Much better than Real Amurricans!
Uria aalge (the common murre)? I confess I’ve no idea how to pronounce it.
I asked my know-it-all friend Google how to pronounce it. Sounds like: YOUR ē a alge. It’ll never catch on. And anyway, Murr isn’t common; she is unique. Just like the rest of us. 😉
So true! And thick-billed, or Brünnich’s, murre (U. lomvia) is really no better.
I agree that goldfish certainly are not stupid. They just need a bigger tank and more things to swim over, under and through to make their lives a little more interesting. Our tropical fish used to come speeding to the food corner when we tapped the lid of the tank and the black mollies would come and swim between our fingers if we waggled them in the water. None of the other fish would do that.
Now that I find interesting. That the mollies acted different. Isn’t that cool.
My goldfish would solicit food. When I was in the room, they’d swim down to the side closest to me and splash around until they got my attention. Definitely more than a three second memory.
Shit, Bruce, I don’t even have more than a three-second memory. What?

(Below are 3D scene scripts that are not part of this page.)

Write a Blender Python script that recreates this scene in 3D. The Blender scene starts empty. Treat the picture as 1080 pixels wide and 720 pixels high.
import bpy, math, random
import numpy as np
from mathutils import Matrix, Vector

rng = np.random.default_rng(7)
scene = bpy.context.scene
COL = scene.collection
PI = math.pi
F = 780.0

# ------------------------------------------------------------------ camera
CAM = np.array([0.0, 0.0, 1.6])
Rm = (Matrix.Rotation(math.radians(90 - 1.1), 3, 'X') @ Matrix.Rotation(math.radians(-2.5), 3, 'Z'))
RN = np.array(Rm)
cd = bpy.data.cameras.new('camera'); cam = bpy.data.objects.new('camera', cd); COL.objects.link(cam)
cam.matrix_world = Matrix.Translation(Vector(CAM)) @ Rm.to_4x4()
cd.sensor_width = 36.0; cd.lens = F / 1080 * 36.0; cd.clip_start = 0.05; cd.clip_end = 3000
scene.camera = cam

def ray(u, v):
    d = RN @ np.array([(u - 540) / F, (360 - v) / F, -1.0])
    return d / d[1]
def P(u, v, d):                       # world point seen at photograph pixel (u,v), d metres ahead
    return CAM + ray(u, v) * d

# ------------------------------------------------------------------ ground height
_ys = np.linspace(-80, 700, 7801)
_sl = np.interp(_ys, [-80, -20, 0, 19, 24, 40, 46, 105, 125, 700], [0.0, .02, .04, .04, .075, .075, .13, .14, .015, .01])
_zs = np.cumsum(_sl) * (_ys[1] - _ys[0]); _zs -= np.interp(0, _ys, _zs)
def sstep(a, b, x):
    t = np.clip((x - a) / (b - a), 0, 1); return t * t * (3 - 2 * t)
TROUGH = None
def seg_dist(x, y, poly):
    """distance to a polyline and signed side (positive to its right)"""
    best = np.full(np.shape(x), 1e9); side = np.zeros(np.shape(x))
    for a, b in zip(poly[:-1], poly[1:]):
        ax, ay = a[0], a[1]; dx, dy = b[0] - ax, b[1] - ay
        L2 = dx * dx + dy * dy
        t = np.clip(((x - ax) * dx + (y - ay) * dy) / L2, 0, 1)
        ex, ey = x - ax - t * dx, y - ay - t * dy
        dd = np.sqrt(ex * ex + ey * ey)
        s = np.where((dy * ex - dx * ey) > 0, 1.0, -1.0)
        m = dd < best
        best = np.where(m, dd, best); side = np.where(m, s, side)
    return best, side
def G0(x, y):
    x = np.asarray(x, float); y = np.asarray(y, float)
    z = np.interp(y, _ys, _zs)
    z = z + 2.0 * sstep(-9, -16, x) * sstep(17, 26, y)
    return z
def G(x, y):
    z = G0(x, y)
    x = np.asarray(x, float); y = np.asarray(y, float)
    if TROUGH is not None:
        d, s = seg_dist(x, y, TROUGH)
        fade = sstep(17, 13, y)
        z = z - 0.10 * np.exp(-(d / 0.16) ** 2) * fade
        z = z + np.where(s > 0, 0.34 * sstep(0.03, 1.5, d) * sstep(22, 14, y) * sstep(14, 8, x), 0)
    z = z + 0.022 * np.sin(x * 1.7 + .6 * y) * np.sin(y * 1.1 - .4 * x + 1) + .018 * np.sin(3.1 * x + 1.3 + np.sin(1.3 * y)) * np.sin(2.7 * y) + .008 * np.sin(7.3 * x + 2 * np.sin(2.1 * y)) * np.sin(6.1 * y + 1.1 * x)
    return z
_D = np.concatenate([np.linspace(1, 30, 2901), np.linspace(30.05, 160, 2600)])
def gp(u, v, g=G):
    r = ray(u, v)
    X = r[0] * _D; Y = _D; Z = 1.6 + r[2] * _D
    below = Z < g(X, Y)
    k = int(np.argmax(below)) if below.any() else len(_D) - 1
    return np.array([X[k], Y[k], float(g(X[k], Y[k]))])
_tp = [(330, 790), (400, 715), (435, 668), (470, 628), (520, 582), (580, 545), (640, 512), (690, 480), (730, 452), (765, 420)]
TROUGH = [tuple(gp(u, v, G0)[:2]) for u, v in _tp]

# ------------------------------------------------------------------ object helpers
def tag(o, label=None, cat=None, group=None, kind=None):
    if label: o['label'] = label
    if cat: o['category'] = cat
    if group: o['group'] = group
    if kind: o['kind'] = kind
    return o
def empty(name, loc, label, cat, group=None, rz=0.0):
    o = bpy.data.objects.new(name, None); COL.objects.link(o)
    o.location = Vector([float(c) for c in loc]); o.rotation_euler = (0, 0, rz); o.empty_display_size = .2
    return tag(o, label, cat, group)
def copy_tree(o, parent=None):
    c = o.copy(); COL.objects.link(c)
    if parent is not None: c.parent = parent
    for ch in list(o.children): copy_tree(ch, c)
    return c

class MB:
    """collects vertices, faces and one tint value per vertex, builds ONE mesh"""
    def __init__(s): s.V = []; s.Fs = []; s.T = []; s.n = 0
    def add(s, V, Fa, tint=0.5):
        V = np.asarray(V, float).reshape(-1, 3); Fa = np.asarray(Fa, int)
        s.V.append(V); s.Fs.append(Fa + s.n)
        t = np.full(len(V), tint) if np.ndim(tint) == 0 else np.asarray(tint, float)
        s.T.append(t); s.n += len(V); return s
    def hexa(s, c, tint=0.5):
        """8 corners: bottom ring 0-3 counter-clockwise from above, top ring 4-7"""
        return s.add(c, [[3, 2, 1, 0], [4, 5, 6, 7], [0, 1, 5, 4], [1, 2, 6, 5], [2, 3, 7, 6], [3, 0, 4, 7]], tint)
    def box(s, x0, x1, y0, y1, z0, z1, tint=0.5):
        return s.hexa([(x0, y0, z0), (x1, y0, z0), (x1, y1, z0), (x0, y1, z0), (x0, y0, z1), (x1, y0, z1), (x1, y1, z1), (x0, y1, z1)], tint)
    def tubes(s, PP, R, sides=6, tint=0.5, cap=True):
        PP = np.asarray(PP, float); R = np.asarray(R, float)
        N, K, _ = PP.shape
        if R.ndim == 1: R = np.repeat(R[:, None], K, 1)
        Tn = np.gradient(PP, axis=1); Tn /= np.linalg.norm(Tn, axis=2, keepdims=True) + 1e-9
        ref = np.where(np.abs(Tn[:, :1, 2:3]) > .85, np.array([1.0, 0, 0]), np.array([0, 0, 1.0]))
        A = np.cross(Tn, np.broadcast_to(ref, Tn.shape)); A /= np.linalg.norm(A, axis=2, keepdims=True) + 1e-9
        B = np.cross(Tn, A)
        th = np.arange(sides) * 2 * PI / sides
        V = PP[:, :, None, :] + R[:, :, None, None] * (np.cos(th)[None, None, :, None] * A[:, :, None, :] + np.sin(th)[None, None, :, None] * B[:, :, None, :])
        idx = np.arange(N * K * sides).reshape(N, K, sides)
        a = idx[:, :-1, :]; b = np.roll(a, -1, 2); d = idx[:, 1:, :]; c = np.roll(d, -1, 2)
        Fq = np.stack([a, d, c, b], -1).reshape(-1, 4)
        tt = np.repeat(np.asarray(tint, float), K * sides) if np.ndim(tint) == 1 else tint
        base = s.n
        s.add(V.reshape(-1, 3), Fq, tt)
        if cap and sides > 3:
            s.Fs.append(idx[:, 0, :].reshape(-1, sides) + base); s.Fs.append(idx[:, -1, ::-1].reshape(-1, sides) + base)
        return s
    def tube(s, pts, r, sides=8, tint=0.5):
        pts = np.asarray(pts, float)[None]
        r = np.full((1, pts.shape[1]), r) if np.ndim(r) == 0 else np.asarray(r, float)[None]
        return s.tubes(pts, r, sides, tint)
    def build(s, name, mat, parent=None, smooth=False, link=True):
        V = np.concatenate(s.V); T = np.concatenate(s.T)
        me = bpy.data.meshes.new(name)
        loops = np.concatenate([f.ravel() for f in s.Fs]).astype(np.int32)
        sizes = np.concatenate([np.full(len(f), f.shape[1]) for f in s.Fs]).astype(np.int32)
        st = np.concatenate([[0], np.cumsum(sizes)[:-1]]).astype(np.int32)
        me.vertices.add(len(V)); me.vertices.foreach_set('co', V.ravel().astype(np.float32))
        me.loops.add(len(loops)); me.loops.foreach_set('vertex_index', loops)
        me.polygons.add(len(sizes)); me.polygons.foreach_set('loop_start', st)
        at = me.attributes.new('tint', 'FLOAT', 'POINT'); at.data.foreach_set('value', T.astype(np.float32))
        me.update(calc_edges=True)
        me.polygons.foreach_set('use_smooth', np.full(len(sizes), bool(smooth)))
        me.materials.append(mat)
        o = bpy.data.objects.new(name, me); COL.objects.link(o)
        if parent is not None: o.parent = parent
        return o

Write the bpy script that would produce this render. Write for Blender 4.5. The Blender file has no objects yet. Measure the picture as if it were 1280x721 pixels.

In my 2015 poem “Fisherman’s Line” I wrote:
When I told him the bluegills
in Whiskeytown Lake
saw through my every move
and bit everything but the hook,
he laughed, “Everything’s got a brain!”
Thank you!
My favorite use of the goldfish myth is in a song by Ani DiFranco about her endlessly repeated mistakes:
“The say goldfish have no memory
I guess their lives are much like mine
And that little plastic castle
Is a surprise every time.”
It’s kind of like the 2001 movie Memento Mori, in which the main character has retrograde amnesia, resulting in short-term memory loss. It is told backwards in time. I seem to remember him getting tattoos of things he has to remember. Really good film!
Yes, I liked that one too!
Our goldfish live outside in a small pond. During the summer, they are summoned at feeding time (note: corresponds to Happy Hour) by tapping two rocks together. They come right over to be fed. They clearly remember this. There is no feeding in the cold months, but as soon as the water warms up enough in spring, a few taps on the rock, and here they come! Mr. Freckles, Maybelline and the gang of nameless dozens.